Par le Barde
Ce n’est pas parce que l’on n’est pas là qu’il n’y a rien à écrire.
On peut ainsi s’adonner à une petite fiction. Le mentir-vrai en somme,
puisque toute invention est une part du réel. D’ailleurs, comment
pourrait-on inventer sans les repères que nous offre le monde. Tout ça
pour dire que je n’étais pas là, que Peyo, il n’a pas eu son blog, et
que le bloger et ma pomme on se sent plein de remords. Le bloger non
plus il n’était pas là ; il n’en finit pas de roucouler avec ses petits
de Cadillac. Le bloger c’est un papa poule. Et le remords, c’est pas
bon, ça vous taraude, ça vous mine.
Peyo était donc de bouffe comme Flaubert était de Rouen. Les troupes
arrivèrent plus tôt que de coutume car d’entraînement il n’y eut point.
Il avait prévu le coup Peyo : le trou n’était qu’une longue litanie de
charcuteries basques, de piments d’Espelette, de feuilles d’artichaut
nappées d’une crème à la ciboulette, de crevettes grises de l’estuaire
et de pibales guatémaltèques. Il y en avait pour tous les goûts. Le
basque ne réduit pas ses attraits à ses seules cultures ; il est ouvert
au monde. Pas trop au monde asiatique regrettait Jean-Philippe qui
susurrait : « Hihi, il est sectaire Peyo, Hihi ! ». Il y a du Tchang
chez Jean-Philippe. Et de la poule, c’est entendu.
Un merlu gigantesque, trônant dans un plat rouge et blanc, et porté par
Titi, Tom, Pioupiou et Lolo, descendit les escaliers avant de régner sur
la table. Un merlu venu de nulle part, presque un esturgeon parsemé de
pétales d’oignons et de poivrons. Il fut admis que chacun pouvait
piocher avec ses mains. A ce jeu, le Perdigne excella. C’est un homme de
mains Perdigue. Guitou dédaigna ses façons barbares mais finit par s’y
résoudre. L’appât du merlu vainquit ses ultimes résistances. En deux
temps, trois mouvements, il ne resta plus rien qu’une longue arête sans
fin dont il fut décidé qu’elle parerait les murs. Sitôt dit sitôt fait.
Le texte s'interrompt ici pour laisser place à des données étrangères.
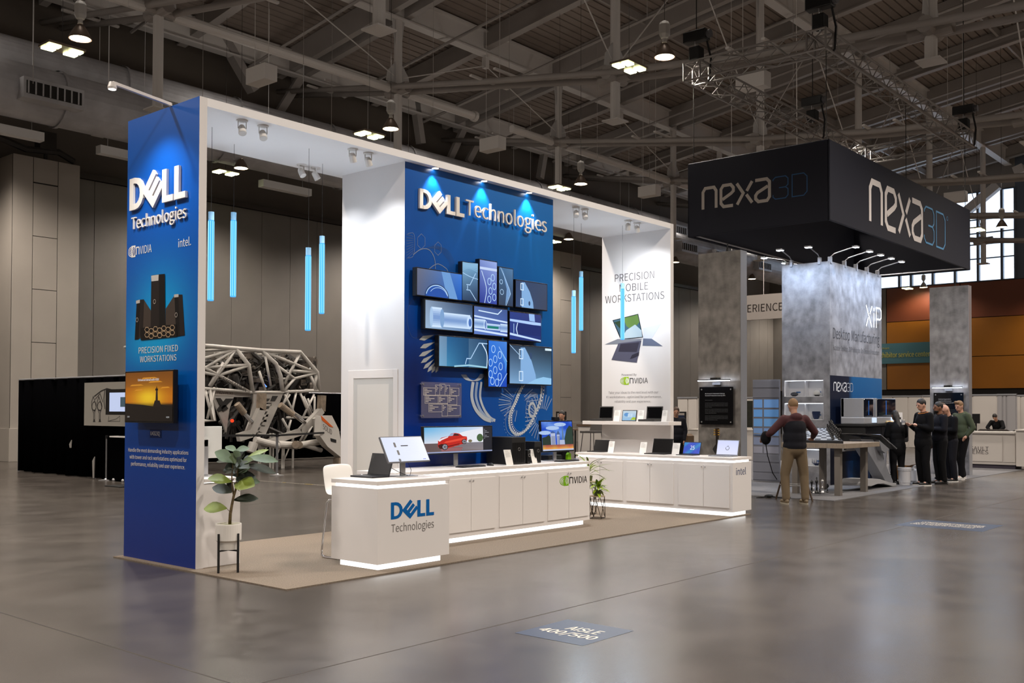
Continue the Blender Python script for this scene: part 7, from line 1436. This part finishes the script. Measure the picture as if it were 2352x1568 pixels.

Puis l’étorki vola comme vole les anges. Et les assiettes étaient autant
d’auréoles qui s’arrêtaient quelques instants au-dessus de crânes plus
ou moins garnis avant de laisser l’étorki s’épanouir dans un bain de
confitures de cerises . Et cet étouffe-chrétien de gâteau basque était
là aussi et après. En fait Peyo, s’il sait ouvrir ses entrées, il
revient à ses fondamentaux pour boucler la boucle.
T’es pas trop imaginatif mon barde me dit Perdigue. Peyo et Basque, tu
n’es pas allé chercher bien loin. Et c’est vrai. Si je n’ai pas été
cherché bien loin, j’ai été cherché quand même. Et puis, le remords, il
se branle de l’imagination. Bon voilà, c’était un mardi soir d’octobre,
et Peyo faisait la bouffe. Peyo, c’est un sacré petit castor. Rien à
dire, et ça, ce n’est pas de la fiction.